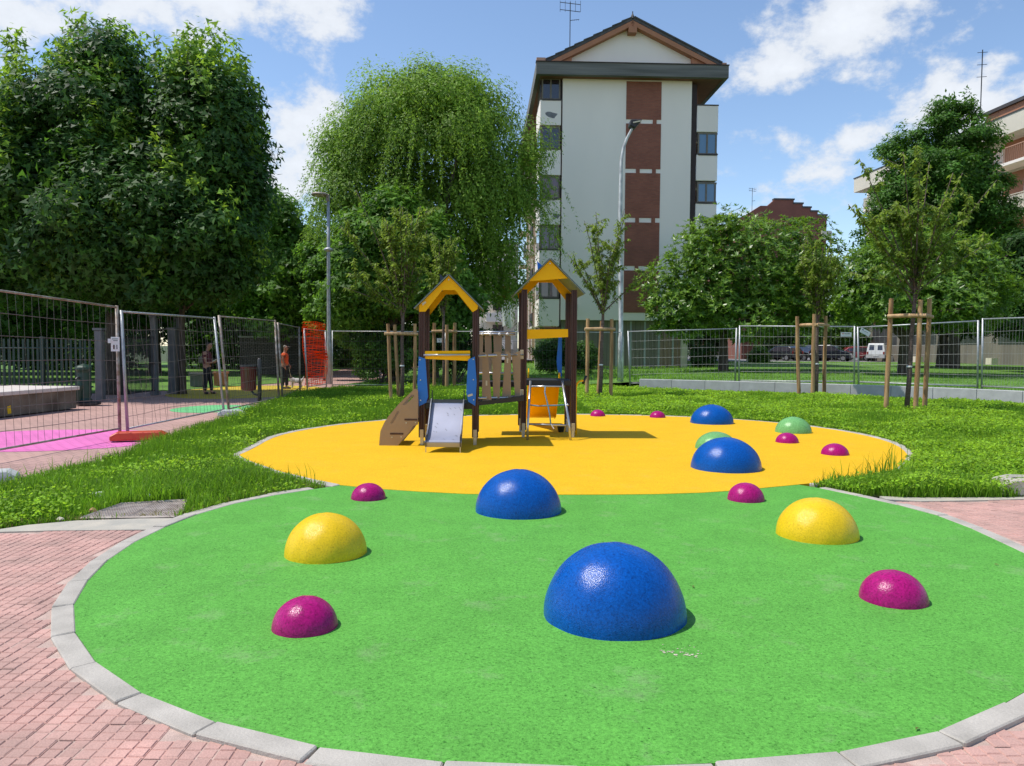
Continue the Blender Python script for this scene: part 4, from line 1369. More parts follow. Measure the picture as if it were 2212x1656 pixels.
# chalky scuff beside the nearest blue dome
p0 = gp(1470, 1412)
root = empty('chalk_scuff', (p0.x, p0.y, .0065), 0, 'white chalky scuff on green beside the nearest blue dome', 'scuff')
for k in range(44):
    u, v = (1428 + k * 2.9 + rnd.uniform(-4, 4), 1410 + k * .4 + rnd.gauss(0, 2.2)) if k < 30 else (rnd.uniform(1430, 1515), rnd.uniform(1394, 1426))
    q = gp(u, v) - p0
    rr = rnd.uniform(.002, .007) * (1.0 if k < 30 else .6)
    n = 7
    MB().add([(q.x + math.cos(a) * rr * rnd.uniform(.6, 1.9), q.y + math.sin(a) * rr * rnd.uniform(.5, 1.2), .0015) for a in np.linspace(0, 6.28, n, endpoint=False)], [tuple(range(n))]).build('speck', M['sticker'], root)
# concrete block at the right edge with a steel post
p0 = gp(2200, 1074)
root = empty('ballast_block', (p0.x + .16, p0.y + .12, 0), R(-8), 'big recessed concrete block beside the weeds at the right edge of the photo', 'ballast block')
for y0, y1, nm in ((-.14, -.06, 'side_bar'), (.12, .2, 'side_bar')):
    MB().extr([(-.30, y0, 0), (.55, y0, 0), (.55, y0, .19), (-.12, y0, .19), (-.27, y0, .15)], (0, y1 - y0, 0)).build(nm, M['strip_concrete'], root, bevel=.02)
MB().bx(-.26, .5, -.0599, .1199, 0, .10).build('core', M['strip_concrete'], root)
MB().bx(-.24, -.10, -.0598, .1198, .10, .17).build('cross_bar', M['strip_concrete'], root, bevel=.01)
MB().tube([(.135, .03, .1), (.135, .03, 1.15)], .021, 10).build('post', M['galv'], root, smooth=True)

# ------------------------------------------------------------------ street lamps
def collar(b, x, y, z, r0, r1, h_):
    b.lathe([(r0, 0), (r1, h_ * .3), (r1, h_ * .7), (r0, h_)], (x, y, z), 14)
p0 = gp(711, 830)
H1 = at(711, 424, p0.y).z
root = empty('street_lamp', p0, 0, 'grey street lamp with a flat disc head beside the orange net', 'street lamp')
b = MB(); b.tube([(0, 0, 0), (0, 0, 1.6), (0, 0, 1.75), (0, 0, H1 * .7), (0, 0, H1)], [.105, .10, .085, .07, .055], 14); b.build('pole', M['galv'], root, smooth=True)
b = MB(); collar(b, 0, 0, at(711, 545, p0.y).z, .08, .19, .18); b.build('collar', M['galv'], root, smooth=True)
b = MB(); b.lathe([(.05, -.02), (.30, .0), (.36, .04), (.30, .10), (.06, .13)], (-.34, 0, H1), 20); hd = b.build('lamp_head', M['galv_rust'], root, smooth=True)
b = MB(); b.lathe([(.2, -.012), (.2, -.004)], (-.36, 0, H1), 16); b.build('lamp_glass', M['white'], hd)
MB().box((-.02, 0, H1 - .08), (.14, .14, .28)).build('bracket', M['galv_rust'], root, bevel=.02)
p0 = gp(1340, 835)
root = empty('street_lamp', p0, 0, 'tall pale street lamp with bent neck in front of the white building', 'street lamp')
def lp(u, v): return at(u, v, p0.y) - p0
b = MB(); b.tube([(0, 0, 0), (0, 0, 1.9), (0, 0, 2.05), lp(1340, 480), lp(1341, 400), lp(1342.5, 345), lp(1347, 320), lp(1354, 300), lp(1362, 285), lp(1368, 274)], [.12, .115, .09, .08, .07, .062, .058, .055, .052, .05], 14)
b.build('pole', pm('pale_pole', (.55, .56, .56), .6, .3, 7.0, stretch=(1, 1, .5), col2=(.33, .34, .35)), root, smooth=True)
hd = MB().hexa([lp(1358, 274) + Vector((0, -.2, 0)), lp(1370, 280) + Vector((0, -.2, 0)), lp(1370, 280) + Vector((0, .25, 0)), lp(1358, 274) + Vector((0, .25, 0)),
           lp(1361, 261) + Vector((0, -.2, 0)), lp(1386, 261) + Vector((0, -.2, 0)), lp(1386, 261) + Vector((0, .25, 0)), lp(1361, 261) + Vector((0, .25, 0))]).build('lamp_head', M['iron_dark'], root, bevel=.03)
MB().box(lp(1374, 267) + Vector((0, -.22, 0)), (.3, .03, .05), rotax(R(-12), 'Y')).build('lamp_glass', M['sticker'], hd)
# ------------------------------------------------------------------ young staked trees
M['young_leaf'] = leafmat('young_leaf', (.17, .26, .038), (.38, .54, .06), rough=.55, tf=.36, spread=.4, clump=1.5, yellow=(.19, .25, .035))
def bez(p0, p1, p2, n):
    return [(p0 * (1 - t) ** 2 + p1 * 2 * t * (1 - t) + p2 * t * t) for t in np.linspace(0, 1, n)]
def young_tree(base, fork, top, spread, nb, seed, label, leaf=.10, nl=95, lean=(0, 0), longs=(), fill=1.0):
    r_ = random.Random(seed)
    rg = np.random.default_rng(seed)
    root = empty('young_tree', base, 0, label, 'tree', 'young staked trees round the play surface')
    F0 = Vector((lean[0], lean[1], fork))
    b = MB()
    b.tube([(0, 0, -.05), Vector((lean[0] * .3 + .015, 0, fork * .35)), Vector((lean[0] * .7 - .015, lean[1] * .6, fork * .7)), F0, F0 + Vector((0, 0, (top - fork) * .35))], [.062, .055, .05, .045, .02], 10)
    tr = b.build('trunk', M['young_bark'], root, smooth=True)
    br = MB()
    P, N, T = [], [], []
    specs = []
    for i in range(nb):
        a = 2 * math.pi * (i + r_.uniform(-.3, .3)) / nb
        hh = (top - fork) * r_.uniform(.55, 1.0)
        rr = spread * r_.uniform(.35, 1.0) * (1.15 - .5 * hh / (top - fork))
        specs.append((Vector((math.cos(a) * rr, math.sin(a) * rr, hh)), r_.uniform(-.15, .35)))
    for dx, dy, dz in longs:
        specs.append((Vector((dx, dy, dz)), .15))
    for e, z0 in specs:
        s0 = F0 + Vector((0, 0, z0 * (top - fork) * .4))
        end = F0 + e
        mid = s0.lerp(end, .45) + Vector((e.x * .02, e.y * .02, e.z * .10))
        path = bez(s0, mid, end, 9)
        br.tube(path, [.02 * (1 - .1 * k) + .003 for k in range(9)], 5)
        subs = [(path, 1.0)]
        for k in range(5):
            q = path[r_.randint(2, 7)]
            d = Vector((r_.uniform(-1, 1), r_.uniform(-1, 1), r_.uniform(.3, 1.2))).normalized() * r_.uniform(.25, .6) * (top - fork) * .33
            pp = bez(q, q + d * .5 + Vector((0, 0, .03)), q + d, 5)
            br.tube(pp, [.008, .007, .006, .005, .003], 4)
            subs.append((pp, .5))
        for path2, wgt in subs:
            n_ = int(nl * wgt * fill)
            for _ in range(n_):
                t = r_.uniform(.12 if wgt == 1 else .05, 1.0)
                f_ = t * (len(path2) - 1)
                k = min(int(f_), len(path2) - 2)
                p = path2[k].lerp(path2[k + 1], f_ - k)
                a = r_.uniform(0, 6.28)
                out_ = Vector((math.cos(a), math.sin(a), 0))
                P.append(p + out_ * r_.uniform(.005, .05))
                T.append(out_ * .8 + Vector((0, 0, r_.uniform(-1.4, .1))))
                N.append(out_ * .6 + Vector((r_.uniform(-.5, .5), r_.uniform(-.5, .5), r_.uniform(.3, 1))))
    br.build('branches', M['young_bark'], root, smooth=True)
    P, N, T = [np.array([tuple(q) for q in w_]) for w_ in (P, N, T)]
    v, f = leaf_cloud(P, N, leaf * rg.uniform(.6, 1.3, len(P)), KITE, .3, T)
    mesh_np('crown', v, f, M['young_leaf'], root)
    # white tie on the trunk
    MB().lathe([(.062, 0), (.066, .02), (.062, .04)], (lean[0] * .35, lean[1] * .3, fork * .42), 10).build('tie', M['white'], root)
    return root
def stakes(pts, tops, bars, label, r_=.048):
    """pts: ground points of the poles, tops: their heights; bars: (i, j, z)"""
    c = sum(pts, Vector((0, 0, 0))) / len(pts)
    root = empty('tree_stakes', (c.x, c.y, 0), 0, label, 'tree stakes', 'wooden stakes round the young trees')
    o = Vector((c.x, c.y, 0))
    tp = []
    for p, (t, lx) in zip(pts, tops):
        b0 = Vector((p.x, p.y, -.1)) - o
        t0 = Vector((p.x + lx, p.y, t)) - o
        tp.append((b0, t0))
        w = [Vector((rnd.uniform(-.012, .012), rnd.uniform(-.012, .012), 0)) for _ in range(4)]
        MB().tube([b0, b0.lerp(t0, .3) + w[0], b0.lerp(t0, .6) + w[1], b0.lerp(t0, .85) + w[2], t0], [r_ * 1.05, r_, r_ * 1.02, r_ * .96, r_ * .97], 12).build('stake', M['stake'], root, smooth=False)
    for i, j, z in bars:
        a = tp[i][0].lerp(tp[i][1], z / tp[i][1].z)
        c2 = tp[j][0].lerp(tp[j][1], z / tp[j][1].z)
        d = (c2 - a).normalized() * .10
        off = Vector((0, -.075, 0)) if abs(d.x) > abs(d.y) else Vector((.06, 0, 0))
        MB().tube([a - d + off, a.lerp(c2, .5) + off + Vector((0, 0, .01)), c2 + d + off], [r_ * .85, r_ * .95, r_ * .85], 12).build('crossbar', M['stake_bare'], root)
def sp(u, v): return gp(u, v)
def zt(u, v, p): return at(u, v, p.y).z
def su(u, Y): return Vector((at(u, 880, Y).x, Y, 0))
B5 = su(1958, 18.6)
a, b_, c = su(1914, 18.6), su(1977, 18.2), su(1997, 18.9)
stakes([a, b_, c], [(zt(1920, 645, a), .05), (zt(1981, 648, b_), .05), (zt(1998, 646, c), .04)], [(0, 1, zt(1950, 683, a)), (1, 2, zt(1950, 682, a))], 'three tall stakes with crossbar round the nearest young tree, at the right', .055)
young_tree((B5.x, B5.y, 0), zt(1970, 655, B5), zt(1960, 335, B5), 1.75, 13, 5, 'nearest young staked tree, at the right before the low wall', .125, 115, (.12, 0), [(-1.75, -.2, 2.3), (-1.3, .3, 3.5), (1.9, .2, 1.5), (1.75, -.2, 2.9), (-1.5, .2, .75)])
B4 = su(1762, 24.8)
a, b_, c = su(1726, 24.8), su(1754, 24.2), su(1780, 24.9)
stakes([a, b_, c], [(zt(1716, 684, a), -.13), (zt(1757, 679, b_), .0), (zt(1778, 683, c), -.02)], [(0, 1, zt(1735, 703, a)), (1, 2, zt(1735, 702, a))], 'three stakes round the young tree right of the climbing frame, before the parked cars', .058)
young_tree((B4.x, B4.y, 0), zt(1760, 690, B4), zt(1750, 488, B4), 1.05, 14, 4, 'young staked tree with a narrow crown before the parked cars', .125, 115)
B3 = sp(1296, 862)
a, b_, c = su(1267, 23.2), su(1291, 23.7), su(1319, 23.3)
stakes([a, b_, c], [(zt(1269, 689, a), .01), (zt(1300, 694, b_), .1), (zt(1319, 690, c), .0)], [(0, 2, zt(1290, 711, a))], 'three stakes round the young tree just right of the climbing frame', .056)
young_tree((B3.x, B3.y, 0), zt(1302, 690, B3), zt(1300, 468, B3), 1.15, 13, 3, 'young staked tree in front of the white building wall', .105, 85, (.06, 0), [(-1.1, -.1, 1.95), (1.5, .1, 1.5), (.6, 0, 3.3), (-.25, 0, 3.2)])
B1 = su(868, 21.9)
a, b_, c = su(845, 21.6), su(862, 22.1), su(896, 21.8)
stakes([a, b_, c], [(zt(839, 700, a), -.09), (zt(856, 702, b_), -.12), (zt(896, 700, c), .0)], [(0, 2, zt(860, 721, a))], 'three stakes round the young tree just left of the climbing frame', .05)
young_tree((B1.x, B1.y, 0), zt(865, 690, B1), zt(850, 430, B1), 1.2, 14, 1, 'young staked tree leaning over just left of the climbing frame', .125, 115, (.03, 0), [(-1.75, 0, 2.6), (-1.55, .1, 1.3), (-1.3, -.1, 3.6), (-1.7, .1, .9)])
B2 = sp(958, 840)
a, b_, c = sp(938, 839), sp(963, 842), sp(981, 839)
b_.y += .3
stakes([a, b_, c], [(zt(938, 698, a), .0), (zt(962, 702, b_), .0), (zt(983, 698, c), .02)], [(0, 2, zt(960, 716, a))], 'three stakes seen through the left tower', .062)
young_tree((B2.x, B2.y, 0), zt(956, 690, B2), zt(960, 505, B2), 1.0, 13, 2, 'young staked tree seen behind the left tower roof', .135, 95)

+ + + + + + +

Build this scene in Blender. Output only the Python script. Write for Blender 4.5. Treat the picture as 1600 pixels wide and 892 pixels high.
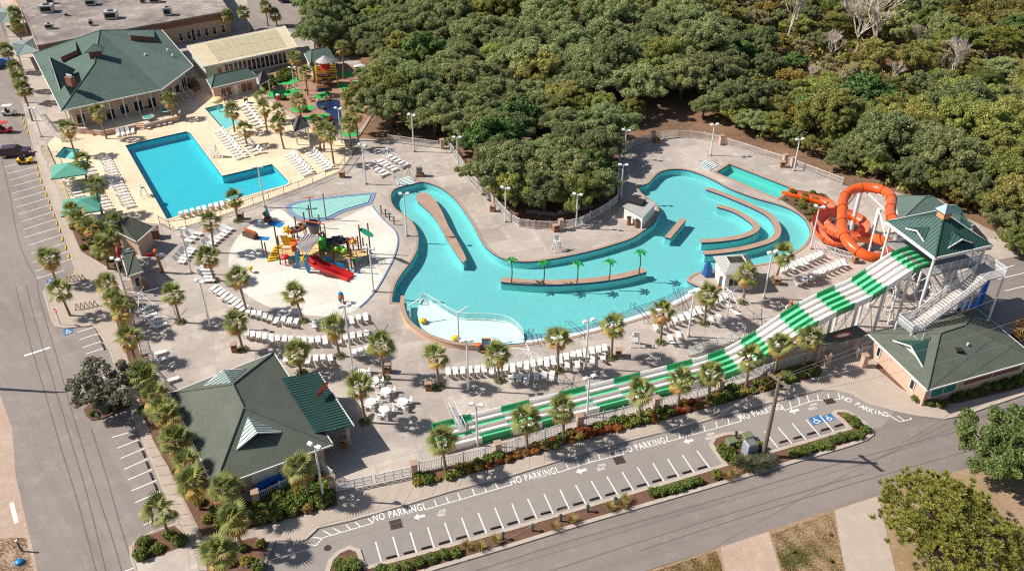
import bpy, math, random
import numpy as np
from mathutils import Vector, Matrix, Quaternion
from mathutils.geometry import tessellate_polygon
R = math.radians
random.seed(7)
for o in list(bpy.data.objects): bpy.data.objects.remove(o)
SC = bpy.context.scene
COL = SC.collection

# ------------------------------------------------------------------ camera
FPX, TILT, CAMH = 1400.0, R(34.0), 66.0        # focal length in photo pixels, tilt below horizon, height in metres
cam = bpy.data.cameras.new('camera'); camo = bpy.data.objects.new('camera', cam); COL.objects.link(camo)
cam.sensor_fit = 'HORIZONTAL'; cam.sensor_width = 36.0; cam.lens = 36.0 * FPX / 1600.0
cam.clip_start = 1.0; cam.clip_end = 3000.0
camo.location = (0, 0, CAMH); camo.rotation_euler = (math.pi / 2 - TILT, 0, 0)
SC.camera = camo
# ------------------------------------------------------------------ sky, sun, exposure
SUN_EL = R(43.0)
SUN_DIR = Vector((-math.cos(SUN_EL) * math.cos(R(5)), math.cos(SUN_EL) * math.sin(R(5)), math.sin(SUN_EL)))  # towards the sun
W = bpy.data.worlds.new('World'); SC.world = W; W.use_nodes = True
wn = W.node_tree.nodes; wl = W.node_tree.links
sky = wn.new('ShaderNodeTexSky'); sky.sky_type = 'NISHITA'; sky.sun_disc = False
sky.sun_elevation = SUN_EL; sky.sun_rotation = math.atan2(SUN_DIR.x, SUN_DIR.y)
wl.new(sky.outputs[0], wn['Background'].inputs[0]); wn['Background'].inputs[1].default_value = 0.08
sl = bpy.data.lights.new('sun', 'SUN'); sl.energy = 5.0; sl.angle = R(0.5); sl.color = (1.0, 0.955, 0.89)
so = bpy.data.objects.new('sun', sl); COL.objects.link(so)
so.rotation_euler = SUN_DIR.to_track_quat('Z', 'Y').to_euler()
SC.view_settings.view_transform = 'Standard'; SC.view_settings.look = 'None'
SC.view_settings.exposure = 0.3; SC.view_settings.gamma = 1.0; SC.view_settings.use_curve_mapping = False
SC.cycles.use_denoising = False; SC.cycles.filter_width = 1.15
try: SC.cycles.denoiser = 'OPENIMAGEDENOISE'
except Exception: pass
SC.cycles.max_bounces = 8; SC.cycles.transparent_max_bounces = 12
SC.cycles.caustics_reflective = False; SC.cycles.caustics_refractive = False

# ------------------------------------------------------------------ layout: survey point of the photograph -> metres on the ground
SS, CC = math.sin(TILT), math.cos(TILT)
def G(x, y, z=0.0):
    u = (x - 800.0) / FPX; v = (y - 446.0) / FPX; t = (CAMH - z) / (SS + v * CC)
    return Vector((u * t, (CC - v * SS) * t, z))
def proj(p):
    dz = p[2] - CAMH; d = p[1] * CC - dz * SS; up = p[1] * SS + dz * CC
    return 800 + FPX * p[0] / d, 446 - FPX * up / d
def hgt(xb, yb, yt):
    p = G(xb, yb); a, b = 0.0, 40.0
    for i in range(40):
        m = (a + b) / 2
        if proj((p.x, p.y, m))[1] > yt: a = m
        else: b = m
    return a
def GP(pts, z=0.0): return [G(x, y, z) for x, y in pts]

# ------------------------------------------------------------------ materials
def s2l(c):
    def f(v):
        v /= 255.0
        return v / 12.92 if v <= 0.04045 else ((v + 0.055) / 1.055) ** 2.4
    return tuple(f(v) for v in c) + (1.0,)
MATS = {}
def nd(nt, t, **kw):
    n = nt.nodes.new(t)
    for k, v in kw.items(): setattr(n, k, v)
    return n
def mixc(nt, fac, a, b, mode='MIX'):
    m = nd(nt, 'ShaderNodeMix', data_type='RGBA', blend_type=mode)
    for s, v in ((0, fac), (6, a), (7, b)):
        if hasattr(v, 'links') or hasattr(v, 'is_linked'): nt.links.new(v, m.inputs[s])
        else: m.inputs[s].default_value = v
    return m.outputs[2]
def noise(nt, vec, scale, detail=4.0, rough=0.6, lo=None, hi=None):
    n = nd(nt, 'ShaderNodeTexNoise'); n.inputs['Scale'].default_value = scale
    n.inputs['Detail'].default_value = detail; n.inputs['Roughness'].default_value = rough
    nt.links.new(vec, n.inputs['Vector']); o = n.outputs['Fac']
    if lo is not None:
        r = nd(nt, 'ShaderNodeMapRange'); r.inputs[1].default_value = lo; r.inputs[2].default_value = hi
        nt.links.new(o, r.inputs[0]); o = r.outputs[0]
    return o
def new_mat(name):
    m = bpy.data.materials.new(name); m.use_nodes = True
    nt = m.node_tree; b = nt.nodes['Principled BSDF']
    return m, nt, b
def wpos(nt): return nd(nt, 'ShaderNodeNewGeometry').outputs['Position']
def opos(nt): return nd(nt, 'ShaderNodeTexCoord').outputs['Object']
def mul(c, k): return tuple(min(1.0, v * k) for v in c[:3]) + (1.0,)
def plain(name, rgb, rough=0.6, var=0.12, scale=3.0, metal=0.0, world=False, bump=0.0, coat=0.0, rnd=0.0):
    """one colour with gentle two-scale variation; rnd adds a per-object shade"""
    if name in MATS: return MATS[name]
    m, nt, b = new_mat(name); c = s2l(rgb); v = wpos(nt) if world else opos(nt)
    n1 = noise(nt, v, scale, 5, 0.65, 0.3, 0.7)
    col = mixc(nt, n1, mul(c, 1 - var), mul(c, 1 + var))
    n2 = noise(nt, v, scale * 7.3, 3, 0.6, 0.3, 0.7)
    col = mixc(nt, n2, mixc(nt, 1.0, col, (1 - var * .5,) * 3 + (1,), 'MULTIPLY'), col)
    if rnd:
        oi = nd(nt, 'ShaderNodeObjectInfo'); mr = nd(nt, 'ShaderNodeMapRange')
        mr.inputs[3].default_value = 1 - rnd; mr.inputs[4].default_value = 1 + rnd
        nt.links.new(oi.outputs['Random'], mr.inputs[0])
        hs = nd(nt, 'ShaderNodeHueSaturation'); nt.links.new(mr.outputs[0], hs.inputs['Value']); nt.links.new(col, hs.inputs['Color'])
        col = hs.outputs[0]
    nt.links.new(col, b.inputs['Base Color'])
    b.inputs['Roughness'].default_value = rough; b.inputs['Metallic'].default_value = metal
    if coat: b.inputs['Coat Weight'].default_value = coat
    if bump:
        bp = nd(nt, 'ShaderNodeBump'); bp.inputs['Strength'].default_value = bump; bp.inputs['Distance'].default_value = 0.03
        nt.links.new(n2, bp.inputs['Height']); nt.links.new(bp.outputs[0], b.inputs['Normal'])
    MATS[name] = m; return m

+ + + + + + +

**Given request:** Look above for the line containing "Build this scene", then write out every line from there down to the line containing "COL = SC.collection", that line included, with no pictures.

**Problem solution:**
Build this scene in Blender. Output only the Python script. Write for Blender 4.5. Treat the picture as 1600 pixels wide and 892 pixels high.
import bpy, math, random
import numpy as np
from mathutils import Vector, Matrix, Quaternion
from mathutils.geometry import tessellate_polygon
R = math.radians
random.seed(7)
for o in list(bpy.data.objects): bpy.data.objects.remove(o)
SC = bpy.context.scene
COL = SC.collection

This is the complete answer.